• _WORK INSTRUCTIONS_
Quote every line of the material beneath this one.

• _AVAILABLE DATA_
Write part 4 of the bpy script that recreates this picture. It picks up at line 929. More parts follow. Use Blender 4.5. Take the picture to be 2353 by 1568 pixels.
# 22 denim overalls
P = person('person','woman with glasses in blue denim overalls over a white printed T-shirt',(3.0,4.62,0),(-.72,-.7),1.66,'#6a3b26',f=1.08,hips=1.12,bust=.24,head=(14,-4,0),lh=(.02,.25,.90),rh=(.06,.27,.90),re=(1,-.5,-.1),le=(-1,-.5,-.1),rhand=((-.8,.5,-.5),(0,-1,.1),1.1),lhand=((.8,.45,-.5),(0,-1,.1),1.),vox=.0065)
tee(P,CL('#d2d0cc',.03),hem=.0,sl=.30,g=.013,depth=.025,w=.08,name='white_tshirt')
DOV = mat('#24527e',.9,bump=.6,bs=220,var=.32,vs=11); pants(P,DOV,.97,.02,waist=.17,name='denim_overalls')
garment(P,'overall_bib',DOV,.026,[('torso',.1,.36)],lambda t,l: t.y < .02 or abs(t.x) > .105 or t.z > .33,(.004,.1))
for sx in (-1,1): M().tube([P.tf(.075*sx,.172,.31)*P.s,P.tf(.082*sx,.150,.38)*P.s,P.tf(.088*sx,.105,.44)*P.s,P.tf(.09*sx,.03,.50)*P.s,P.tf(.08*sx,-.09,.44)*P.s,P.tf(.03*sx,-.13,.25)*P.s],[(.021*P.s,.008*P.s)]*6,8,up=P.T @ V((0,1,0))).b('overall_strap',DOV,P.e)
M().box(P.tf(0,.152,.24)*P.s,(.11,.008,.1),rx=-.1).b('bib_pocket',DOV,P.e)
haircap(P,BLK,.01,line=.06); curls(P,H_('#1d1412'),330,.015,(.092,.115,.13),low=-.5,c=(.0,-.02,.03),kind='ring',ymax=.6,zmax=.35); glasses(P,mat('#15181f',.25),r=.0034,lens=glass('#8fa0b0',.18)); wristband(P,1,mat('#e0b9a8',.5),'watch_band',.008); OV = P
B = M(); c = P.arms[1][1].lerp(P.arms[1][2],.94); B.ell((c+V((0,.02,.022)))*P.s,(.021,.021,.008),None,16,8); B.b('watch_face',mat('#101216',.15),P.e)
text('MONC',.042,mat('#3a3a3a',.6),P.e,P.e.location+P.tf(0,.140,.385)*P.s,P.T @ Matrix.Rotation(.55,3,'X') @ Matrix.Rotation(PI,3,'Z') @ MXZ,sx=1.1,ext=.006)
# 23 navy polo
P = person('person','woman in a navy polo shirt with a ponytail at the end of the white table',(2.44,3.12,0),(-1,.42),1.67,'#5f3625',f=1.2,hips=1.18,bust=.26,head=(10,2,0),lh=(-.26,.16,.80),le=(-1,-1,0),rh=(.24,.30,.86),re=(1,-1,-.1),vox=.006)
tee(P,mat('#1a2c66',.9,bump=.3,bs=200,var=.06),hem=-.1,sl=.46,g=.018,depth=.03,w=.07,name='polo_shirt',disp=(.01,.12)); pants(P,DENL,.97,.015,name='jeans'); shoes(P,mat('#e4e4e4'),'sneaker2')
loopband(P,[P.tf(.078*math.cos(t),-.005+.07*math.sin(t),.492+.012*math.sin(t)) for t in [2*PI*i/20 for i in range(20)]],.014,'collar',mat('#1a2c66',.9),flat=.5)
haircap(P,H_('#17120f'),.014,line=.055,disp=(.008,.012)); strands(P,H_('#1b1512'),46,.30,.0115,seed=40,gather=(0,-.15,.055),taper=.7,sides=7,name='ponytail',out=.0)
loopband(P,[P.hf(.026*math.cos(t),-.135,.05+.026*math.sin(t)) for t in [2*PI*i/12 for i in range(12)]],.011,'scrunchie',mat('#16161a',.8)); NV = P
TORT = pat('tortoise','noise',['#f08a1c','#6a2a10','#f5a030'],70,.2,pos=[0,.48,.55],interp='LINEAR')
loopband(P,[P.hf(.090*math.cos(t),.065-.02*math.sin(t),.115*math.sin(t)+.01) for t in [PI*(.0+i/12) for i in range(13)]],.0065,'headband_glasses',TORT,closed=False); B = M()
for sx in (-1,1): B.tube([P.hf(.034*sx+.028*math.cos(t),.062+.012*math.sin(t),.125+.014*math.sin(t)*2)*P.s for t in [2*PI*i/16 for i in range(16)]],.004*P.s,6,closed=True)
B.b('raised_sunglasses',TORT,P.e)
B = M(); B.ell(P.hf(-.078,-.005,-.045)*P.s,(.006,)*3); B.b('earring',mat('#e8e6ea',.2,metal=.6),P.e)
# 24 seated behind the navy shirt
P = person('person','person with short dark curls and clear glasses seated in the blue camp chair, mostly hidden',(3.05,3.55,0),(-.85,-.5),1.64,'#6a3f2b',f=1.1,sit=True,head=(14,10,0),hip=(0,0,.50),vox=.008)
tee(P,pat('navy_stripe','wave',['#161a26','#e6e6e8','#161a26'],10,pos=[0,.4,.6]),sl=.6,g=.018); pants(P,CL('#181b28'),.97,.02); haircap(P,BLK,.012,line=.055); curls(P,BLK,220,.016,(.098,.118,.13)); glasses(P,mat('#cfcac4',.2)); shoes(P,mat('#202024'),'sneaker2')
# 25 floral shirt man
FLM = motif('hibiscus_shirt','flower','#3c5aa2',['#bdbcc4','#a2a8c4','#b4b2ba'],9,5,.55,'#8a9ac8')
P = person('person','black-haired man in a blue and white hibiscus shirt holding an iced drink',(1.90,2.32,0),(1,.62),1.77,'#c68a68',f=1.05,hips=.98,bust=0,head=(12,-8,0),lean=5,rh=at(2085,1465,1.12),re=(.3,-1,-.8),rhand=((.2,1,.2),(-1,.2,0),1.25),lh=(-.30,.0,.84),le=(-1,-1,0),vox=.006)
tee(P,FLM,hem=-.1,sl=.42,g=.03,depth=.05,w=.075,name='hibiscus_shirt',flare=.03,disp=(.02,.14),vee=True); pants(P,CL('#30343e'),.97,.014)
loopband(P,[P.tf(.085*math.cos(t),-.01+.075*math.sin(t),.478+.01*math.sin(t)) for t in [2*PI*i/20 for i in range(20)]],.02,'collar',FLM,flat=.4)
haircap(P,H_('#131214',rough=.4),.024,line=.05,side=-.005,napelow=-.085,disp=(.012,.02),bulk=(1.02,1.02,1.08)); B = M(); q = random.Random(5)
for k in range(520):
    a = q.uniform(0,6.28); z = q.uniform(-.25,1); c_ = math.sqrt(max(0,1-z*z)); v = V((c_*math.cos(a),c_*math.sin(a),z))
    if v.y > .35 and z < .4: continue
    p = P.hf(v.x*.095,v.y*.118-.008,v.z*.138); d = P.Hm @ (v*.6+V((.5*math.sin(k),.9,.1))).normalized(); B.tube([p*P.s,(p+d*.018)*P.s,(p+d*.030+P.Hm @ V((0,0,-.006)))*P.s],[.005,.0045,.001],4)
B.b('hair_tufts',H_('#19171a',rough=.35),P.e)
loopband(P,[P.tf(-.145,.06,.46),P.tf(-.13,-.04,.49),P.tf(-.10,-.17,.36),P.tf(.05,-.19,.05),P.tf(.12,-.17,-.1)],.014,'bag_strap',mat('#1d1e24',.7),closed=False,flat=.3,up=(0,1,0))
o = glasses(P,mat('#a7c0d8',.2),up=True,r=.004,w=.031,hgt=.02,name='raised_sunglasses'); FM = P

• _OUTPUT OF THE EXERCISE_
Write part 4 of the bpy script that recreates this picture. It picks up at line 929. More parts follow. Use Blender 4.5. Take the picture to be 2353 by 1568 pixels.
# 22 denim overalls
P = person('person','woman with glasses in blue denim overalls over a white printed T-shirt',(3.0,4.62,0),(-.72,-.7),1.66,'#6a3b26',f=1.08,hips=1.12,bust=.24,head=(14,-4,0),lh=(.02,.25,.90),rh=(.06,.27,.90),re=(1,-.5,-.1),le=(-1,-.5,-.1),rhand=((-.8,.5,-.5),(0,-1,.1),1.1),lhand=((.8,.45,-.5),(0,-1,.1),1.),vox=.0065)
tee(P,CL('#d2d0cc',.03),hem=.0,sl=.30,g=.013,depth=.025,w=.08,name='white_tshirt')
DOV = mat('#24527e',.9,bump=.6,bs=220,var=.32,vs=11); pants(P,DOV,.97,.02,waist=.17,name='denim_overalls')
garment(P,'overall_bib',DOV,.026,[('torso',.1,.36)],lambda t,l: t.y < .02 or abs(t.x) > .105 or t.z > .33,(.004,.1))
for sx in (-1,1): M().tube([P.tf(.075*sx,.172,.31)*P.s,P.tf(.082*sx,.150,.38)*P.s,P.tf(.088*sx,.105,.44)*P.s,P.tf(.09*sx,.03,.50)*P.s,P.tf(.08*sx,-.09,.44)*P.s,P.tf(.03*sx,-.13,.25)*P.s],[(.021*P.s,.008*P.s)]*6,8,up=P.T @ V((0,1,0))).b('overall_strap',DOV,P.e)
M().box(P.tf(0,.152,.24)*P.s,(.11,.008,.1),rx=-.1).b('bib_pocket',DOV,P.e)
haircap(P,BLK,.01,line=.06); curls(P,H_('#1d1412'),330,.015,(.092,.115,.13),low=-.5,c=(.0,-.02,.03),kind='ring',ymax=.6,zmax=.35); glasses(P,mat('#15181f',.25),r=.0034,lens=glass('#8fa0b0',.18)); wristband(P,1,mat('#e0b9a8',.5),'watch_band',.008); OV = P
B = M(); c = P.arms[1][1].lerp(P.arms[1][2],.94); B.ell((c+V((0,.02,.022)))*P.s,(.021,.021,.008),None,16,8); B.b('watch_face',mat('#101216',.15),P.e)
text('MONC',.042,mat('#3a3a3a',.6),P.e,P.e.location+P.tf(0,.140,.385)*P.s,P.T @ Matrix.Rotation(.55,3,'X') @ Matrix.Rotation(PI,3,'Z') @ MXZ,sx=1.1,ext=.006)
# 23 navy polo
P = person('person','woman in a navy polo shirt with a ponytail at the end of the white table',(2.44,3.12,0),(-1,.42),1.67,'#5f3625',f=1.2,hips=1.18,bust=.26,head=(10,2,0),lh=(-.26,.16,.80),le=(-1,-1,0),rh=(.24,.30,.86),re=(1,-1,-.1),vox=.006)
tee(P,mat('#1a2c66',.9,bump=.3,bs=200,var=.06),hem=-.1,sl=.46,g=.018,depth=.03,w=.07,name='polo_shirt',disp=(.01,.12)); pants(P,DENL,.97,.015,name='jeans'); shoes(P,mat('#e4e4e4'),'sneaker2')
loopband(P,[P.tf(.078*math.cos(t),-.005+.07*math.sin(t),.492+.012*math.sin(t)) for t in [2*PI*i/20 for i in range(20)]],.014,'collar',mat('#1a2c66',.9),flat=.5)
haircap(P,H_('#17120f'),.014,line=.055,disp=(.008,.012)); strands(P,H_('#1b1512'),46,.30,.0115,seed=40,gather=(0,-.15,.055),taper=.7,sides=7,name='ponytail',out=.0)
loopband(P,[P.hf(.026*math.cos(t),-.135,.05+.026*math.sin(t)) for t in [2*PI*i/12 for i in range(12)]],.011,'scrunchie',mat('#16161a',.8)); NV = P
TORT = pat('tortoise','noise',['#f08a1c','#6a2a10','#f5a030'],70,.2,pos=[0,.48,.55],interp='LINEAR')
loopband(P,[P.hf(.090*math.cos(t),.065-.02*math.sin(t),.115*math.sin(t)+.01) for t in [PI*(.0+i/12) for i in range(13)]],.0065,'headband_glasses',TORT,closed=False); B = M()
for sx in (-1,1): B.tube([P.hf(.034*sx+.028*math.cos(t),.062+.012*math.sin(t),.125+.014*math.sin(t)*2)*P.s for t in [2*PI*i/16 for i in range(16)]],.004*P.s,6,closed=True)
B.b('raised_sunglasses',TORT,P.e)
B = M(); B.ell(P.hf(-.078,-.005,-.045)*P.s,(.006,)*3); B.b('earring',mat('#e8e6ea',.2,metal=.6),P.e)
# 24 seated behind the navy shirt
P = person('person','person with short dark curls and clear glasses seated in the blue camp chair, mostly hidden',(3.05,3.55,0),(-.85,-.5),1.64,'#6a3f2b',f=1.1,sit=True,head=(14,10,0),hip=(0,0,.50),vox=.008)
tee(P,pat('navy_stripe','wave',['#161a26','#e6e6e8','#161a26'],10,pos=[0,.4,.6]),sl=.6,g=.018); pants(P,CL('#181b28'),.97,.02); haircap(P,BLK,.012,line=.055); curls(P,BLK,220,.016,(.098,.118,.13)); glasses(P,mat('#cfcac4',.2)); shoes(P,mat('#202024'),'sneaker2')
# 25 floral shirt man
FLM = motif('hibiscus_shirt','flower','#3c5aa2',['#bdbcc4','#a2a8c4','#b4b2ba'],9,5,.55,'#8a9ac8')
P = person('person','black-haired man in a blue and white hibiscus shirt holding an iced drink',(1.90,2.32,0),(1,.62),1.77,'#c68a68',f=1.05,hips=.98,bust=0,head=(12,-8,0),lean=5,rh=at(2085,1465,1.12),re=(.3,-1,-.8),rhand=((.2,1,.2),(-1,.2,0),1.25),lh=(-.30,.0,.84),le=(-1,-1,0),vox=.006)
tee(P,FLM,hem=-.1,sl=.42,g=.03,depth=.05,w=.075,name='hibiscus_shirt',flare=.03,disp=(.02,.14),vee=True); pants(P,CL('#30343e'),.97,.014)
loopband(P,[P.tf(.085*math.cos(t),-.01+.075*math.sin(t),.478+.01*math.sin(t)) for t in [2*PI*i/20 for i in range(20)]],.02,'collar',FLM,flat=.4)
haircap(P,H_('#131214',rough=.4),.024,line=.05,side=-.005,napelow=-.085,disp=(.012,.02),bulk=(1.02,1.02,1.08)); B = M(); q = random.Random(5)
for k in range(520):
    a = q.uniform(0,6.28); z = q.uniform(-.25,1); c_ = math.sqrt(max(0,1-z*z)); v = V((c_*math.cos(a),c_*math.sin(a),z))
    if v.y > .35 and z < .4: continue
    p = P.hf(v.x*.095,v.y*.118-.008,v.z*.138); d = P.Hm @ (v*.6+V((.5*math.sin(k),.9,.1))).normalized(); B.tube([p*P.s,(p+d*.018)*P.s,(p+d*.030+P.Hm @ V((0,0,-.006)))*P.s],[.005,.0045,.001],4)
B.b('hair_tufts',H_('#19171a',rough=.35),P.e)
loopband(P,[P.tf(-.145,.06,.46),P.tf(-.13,-.04,.49),P.tf(-.10,-.17,.36),P.tf(.05,-.19,.05),P.tf(.12,-.17,-.1)],.014,'bag_strap',mat('#1d1e24',.7),closed=False,flat=.3,up=(0,1,0))
o = glasses(P,mat('#a7c0d8',.2),up=True,r=.004,w=.031,hgt=.02,name='raised_sunglasses'); FM = P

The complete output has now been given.